Elements of “Barry” are derived from Berg’s and Hader’s own lives in the theater circuit. For instance, the acting class Berkman crashes in the pilot, “Chapter One: Make Your Mark,” and the group of people he feels quickly immersed with are drawn from Hader’s experience on “SNL.”
“That to me felt very much like me when I first got on ‘SNL’ where I so badly wanted to be in that community of people,” Hader said. “When I’m looking around and I’m saying, ‘Oh God, that’s Tina Fey and Amy Poehler and Fred Armisen and Seth Meyers,’ and all these people were on the cast when I started—Will Forte, Rachel Dratch—and I was just like, ‘Oh man, how do I stay here because I know it will enrich my life somehow.’”

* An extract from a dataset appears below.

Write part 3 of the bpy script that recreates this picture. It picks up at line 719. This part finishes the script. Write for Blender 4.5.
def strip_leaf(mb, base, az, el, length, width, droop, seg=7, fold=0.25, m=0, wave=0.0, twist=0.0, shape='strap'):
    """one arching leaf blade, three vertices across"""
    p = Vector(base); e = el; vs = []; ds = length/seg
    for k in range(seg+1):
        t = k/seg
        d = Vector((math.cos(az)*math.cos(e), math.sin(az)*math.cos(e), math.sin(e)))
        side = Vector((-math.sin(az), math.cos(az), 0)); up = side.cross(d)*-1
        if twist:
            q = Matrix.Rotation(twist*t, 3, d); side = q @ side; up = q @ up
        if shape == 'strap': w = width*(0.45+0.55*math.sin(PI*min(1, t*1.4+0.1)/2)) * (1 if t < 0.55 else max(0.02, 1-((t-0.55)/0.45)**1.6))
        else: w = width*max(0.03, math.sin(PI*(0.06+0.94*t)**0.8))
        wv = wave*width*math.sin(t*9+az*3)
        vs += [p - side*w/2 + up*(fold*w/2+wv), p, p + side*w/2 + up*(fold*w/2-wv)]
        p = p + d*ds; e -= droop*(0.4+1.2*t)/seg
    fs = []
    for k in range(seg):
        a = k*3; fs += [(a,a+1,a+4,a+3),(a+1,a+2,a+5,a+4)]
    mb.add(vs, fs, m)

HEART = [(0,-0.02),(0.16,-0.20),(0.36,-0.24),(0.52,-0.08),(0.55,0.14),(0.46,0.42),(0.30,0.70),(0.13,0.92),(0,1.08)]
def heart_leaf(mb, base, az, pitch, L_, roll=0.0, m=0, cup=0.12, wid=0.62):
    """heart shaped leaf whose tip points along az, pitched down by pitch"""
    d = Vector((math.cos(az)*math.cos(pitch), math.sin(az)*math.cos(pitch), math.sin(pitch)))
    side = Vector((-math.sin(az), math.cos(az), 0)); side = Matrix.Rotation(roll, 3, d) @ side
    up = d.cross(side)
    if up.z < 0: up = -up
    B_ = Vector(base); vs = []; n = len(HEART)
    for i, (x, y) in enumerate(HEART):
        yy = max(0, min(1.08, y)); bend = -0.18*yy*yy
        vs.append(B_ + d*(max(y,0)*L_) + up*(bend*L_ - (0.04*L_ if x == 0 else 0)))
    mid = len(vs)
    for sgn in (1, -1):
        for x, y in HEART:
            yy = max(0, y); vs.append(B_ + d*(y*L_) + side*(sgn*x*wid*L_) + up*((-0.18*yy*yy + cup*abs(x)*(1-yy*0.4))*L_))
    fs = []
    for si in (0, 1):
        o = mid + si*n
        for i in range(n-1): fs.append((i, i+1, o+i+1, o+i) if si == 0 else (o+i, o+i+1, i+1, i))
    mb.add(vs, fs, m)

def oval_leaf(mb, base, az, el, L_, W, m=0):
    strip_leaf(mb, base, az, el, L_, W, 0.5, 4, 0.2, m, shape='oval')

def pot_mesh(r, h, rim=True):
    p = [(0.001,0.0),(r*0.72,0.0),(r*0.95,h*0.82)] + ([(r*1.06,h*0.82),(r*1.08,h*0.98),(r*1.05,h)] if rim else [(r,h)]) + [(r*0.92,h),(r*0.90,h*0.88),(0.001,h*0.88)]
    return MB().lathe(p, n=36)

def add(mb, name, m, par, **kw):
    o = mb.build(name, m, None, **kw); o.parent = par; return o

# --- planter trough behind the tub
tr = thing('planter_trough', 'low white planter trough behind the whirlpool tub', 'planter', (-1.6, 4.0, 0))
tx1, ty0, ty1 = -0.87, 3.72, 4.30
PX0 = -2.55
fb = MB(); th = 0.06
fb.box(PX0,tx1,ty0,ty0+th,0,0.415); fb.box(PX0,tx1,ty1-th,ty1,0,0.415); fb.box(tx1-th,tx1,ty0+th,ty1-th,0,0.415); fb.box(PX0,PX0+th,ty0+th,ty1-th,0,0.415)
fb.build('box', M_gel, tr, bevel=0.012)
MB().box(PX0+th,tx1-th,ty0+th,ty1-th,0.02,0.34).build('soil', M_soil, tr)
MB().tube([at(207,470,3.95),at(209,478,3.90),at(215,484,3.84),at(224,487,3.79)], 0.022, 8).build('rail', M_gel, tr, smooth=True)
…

Even deeper than his longing for a sense of belonging on NBC’s historical crown jewel and camaraderie with his castmates, Hader said he turned to the anxiety he experienced from the live-performance element of SNL as inspiration for his conflicted protagonist. Even being a seasoned performer with eight years’ worth of original characters, sketches and impressions under his belt, Hader said live performance wasn’t good for him mentally or physically. He draws that parallel in his reticent hitman, showing the drastic effect of Berkman’s God-given talent on his own health and livelihood.
“It [is] more of that idea of Barry being good at killing, but it’s the thing that he’s kind of like really great at but it’s destroying his soul because it’s awful,” Hader said.
Hader is no stranger to the limelight and has made an equally bold mark as a writer and producer as he has an actor. But with his new show, he is sitting in the director’s chair for the first time.
“I found most of directing, to be honest, was just trying super hard to keep your confidence while everybody looked at you like you were crazy,” Hader said. “That’s kind of what it felt like to me.”
“Barry” airs at 10:30 p.m. on Sundays on HBO. The show has been renewed for a second season.